Tuesday, 20 July 2010

A kayak along the south coast of Muckle Roe

A friend and I ventured out today to follow the same sort of route as I walked yesterday but from the sea! Actually we went further along the coast, but turned back as the tide was rising with wind against it and, to be honest, we were pretty shattered.

Sorry for the mobile phone pics but that's the best you'll get off me on the kayak.

It was low tide when we set out with plenty of opportunity to play around in the rock gardens along the coast, but unfortunately the tandem kayak is a bit of a tug so timing to get over the ledges was out at times and at one point very out. We shipped some water but sorted ourselve's and headed to the nearest beach to empty the kayak before carrying on.

First port of call to empty the boat after a miss-calculation

The coast is full of little routes between stacks and skerries, fun to explore and interesting to see the bird life and sealife so close up.

There are caves, gjos and arches around every corner. Some we need to go back and explore with a torch. Once inside the caves, eyes adjusted the colour and depth of the water is amazing, we could see big under cuts in the cave walls and little channels through to other bits that you could possibly swim under in the right circumstances.

We were at low water so the caves were generally at their most accessible, but there were some pretty scary surges of water coming through some of them, cascading over shelves and alternately pulling you in or pushing you back out. We tried to follow one passage way but coming to a T-junction had to revere all the way back as the kayak was way too long to get round the corner! All great fun though.

Here's the big cave under the lighthouse. A few pairs of Shags were breeding in there. It's an enourmous space when you're inside and a nice sheltered spot.

A more distant view of the lighthouse

Some views looking out of caves

We weren't that far off from Vementry and could see a boat out again checking it's pots, often very close due to often surprisingly deep channels. The water was extremely clear with underwater walls encrusted with anenomes, sea urchins and star fish amongst other things.
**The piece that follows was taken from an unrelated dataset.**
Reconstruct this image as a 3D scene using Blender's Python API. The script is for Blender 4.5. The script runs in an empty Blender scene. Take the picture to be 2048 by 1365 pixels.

We had lunch in a little sheltered cove of stacks which was full of seals with pups until we disturbed them. We even had a little wren join us for lunch, a Sheltand sub-species?

The bird life along this coast is fantastic; Great Skua, Artic Skua, Razor bill, Puffin, Black Guilliemot, Shag, Gannet, Fulmar, Herring Gull, Black Backed Gull, Raven. We even paddled under a kittiwake colony on some over hanging cliffs towards the end of our trip. Alas no whales...

Next trip will have to been round the north of the island from Muckle Roe bridge to The Hams


  1. Excellent pics - makes me wish i had taken up kayaking when it was offered to me a few years ago. The Shetland Wren is considered to be separate subspecies - its darker & more 'robust' than the mainland counterpart - latin name Troglodytes troglodytes zetlandicus.

  2. Cheers.

    Is there only 'The Shetland Wren' up here then? My kayaking buddy mentioned it, was news to me. Added a link about it.